さらに、どうしても浮気した夫にそこまで罪は無いと言いたい人たちは、妻だけでなく浮気相手の女性たちにも「非難」の声を向けている。週刊誌からの取材に不倫の関係があったことを認め、告白をした女性たちへのバッシングはひどく感情的で、批判では無く誹謗中傷のレベルだ。
このスキャンダルで私たちが知り得ているのは、芸人が浮気をし謝罪した、という事実だけ。結婚という契約において配偶者に対する不貞行為が反復して行われていた、つまり継続的な浮気が発生したことしかわかっていない。
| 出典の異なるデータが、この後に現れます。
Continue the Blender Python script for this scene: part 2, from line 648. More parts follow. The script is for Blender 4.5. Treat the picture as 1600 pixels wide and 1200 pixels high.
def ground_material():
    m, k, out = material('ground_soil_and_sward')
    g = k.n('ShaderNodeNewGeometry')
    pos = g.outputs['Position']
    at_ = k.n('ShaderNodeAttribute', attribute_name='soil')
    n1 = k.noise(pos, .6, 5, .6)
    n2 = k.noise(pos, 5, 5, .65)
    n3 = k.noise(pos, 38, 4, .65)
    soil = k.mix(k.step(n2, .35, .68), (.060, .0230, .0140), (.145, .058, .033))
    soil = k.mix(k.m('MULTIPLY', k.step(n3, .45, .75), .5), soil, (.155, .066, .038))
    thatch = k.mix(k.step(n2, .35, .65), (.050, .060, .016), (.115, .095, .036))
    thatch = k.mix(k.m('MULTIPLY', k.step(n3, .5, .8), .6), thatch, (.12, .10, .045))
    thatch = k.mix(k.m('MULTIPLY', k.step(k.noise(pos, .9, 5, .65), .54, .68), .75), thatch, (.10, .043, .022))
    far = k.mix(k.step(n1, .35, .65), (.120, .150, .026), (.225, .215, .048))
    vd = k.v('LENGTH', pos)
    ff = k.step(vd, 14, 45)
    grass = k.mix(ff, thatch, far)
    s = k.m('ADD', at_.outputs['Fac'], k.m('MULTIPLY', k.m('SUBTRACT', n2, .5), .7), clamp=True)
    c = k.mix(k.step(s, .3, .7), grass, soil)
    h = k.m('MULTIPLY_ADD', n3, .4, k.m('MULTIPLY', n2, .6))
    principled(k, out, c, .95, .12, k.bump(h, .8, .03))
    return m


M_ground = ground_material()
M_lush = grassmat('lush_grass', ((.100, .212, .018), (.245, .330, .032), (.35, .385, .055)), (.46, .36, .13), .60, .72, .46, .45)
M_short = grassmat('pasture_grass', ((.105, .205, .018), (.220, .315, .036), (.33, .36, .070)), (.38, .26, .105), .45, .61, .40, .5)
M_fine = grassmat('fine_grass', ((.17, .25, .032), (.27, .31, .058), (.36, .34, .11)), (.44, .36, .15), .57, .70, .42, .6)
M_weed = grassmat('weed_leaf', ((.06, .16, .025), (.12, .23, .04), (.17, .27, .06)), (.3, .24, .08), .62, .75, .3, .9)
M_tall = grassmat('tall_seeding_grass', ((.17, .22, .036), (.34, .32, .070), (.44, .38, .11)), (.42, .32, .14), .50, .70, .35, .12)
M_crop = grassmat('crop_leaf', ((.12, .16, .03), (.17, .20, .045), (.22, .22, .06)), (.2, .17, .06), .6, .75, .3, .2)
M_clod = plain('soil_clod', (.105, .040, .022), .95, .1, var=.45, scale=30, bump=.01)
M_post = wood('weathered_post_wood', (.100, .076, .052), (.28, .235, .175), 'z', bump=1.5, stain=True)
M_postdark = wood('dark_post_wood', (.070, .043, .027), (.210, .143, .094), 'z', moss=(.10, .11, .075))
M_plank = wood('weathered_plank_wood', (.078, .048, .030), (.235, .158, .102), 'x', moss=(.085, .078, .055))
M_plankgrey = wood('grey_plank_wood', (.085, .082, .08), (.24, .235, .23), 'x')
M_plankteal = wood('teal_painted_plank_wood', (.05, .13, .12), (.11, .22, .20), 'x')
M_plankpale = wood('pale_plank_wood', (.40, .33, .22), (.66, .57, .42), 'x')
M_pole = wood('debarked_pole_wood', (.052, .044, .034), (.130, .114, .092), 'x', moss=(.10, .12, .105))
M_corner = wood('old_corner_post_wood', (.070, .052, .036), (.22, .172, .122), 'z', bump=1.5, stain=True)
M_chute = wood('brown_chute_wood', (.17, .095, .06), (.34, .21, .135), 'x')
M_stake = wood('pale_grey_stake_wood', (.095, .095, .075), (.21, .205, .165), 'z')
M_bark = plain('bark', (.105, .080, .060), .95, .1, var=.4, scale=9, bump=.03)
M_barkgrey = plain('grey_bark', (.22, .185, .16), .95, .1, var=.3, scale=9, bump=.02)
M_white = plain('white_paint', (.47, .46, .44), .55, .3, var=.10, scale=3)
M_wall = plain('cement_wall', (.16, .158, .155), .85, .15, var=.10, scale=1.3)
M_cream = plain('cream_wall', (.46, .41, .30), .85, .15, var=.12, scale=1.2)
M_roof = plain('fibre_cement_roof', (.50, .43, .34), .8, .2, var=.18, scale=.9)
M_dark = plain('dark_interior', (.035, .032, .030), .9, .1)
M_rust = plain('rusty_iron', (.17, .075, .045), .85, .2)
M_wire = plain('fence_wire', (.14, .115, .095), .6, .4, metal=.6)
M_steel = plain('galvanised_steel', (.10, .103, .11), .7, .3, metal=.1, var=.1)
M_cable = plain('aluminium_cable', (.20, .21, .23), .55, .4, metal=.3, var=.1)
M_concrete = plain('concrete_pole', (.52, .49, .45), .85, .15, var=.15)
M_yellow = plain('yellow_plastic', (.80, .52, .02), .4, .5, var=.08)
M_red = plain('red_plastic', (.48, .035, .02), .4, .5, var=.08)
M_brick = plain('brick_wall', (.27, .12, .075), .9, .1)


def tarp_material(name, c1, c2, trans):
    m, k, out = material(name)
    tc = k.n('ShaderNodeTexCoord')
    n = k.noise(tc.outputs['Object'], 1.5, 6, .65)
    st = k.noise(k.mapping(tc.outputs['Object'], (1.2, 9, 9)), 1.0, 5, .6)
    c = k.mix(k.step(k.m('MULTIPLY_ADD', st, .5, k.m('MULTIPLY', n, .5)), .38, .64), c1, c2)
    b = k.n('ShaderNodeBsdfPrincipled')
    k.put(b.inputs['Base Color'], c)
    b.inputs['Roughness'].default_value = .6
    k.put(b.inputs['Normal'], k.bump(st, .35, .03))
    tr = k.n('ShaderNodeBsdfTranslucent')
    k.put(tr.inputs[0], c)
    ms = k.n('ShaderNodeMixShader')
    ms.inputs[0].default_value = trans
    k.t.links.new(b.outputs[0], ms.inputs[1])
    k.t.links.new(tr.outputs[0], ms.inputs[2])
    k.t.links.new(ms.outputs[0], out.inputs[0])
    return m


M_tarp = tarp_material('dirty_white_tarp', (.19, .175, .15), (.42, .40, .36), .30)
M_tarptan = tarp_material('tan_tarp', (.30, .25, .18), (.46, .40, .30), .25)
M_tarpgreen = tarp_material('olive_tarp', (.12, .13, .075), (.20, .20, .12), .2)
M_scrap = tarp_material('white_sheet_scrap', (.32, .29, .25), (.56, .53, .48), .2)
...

夫婦間で片方だけを責められない感情的な何かはあるかもしれないが、それは第三者には分からないし、あずかり知らぬことだろう。
にも関わらず、妄想や希望的観測だけであれこれ論じられ、場外ではここで紹介したような有害とも言える一方的な「意見」まで飛び出し、ネット空間では少なくない同意を得ている。浮気をした側の勝手な言い分は、本来、胸の内に秘めておくものではなかったか。
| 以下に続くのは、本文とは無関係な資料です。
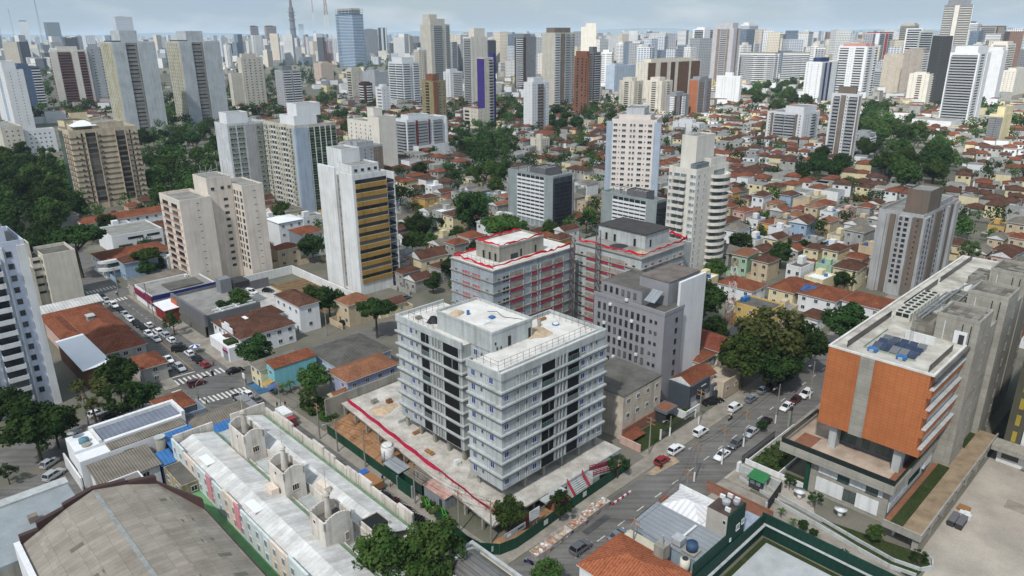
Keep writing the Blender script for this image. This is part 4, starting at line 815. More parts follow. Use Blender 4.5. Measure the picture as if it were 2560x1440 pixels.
def heap(name,label,a,b,z,r,h,m,cat,seed=1):
    o=grid(name,label,cat,a,b,z=z);rr=random.Random(seed);mb=MB(o);n=14;rings=5
    idx=[]
    for k in range(rings):
        f=k/(rings-1);row=[]
        for i in range(n):
            an=6.2832*i/n;q=r*(1-f)*(1+.18*math.sin(3*an+seed))*(1+rr.uniform(-.08,.08));row.append(mb.pt((a+q*math.cos(an)*1.3,b+q*math.sin(an),z+h*(1-(1-f) ** 1.6)+(rr.uniform(0,.08) if k else 0))))
        idx.append(row)
    for k in range(rings-1):
        for i in range(n):j=(i+1) % n;mb.f.append([idx[k][i],idx[k][j],idx[k+1][j],idx[k+1][i]]);mb.m.append(0)
    mb.build('heap',m,o,True);return o
heap('sand_heap','small pink sand heap on the penthouse roof of the concrete building',84.6,103.4,32.61,1.2,.75,SAND,'sand heap',2)
heap('sand_heap','wide yellowish sand spread on the right roof of the concrete building',95,91.4,ZT+.01,2.6,.5,SAND,'sand heap',5)
o=grid('barrel','blue drum standing by the sand heap on the penthouse roof','barrel',86,101.6,z=32.61);MB(o).cyl(86,101.6,.32,32.61,33.5).build('drum',METALB,o)
o=grid('roof_hatch','open white hatch with a blue lid on the penthouse roof','hatch',85.2,96,z=32.61);gbox(o,'frame',WHITE,(84.6,86.4,95.3,96.6,32.61,32.9));gbox(o,'lid',METALB,(87.6,88.6,96.4,97.4,32.61,33.0))
o=grid('roof_pipe','thin dark pipe run across the penthouse roof','pipe',89,97,z=32.61)
mb=MB(o);mb.tube((88.6,98.8,33.3),(90,97.6,33.3),.06);mb.tube((90,97.6,33.3),(90,95.6,32.7),.06);mb.tube((90,95.6,32.7),(91.8,92.2,32.66),.05);mb.build('pipe',DARK,o)
o=grid('tarp_pile','heap of black plastic sheets on the rear-left roof','tarpaulin',84,110.6,z=ZT+.01)
mb=MB(o);mb.cyl(84.2,110.6,1.5,ZT+.01,ZT+1.1,7,.7);mb.cyl(85,109,.9,ZT+.01,ZT+.8,6,.4);mb.build('sheet',BLACK,o)
o=grid('vent_stub','short cylindrical roof vent on the white roof slab','vent',98,93.6,z=ZT);MB(o).cyl(98,93.6,.35,ZT+.004,ZT+1.3).build('pipe',CONC2,o)
o=grid('roof_hatch','round white tank lid with blue rim on the white roof slab','tank lid',101,91.8,z=ZT);mb=MB(o);mb.cyl(101,91.8,.75,ZT+.004,ZT+.25,14,.75,1);mb.cyl(101,91.8,.6,ZT+.25,ZT+.35,14,.5,0);mb.build('lid',[WHITE,METALB],o)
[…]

匿名で意見表明できる「ネット空間」ならではの現象といえばそうだが、こうしたことを会社や親しい友人との間で話すと自分がどう思われるか、想像するまでもなくわかるはず。それでもネット上に溢れる「意見」こそが、人間の欲望に基づく「本音」だというのならば、それはあまりにも悲しく情けない。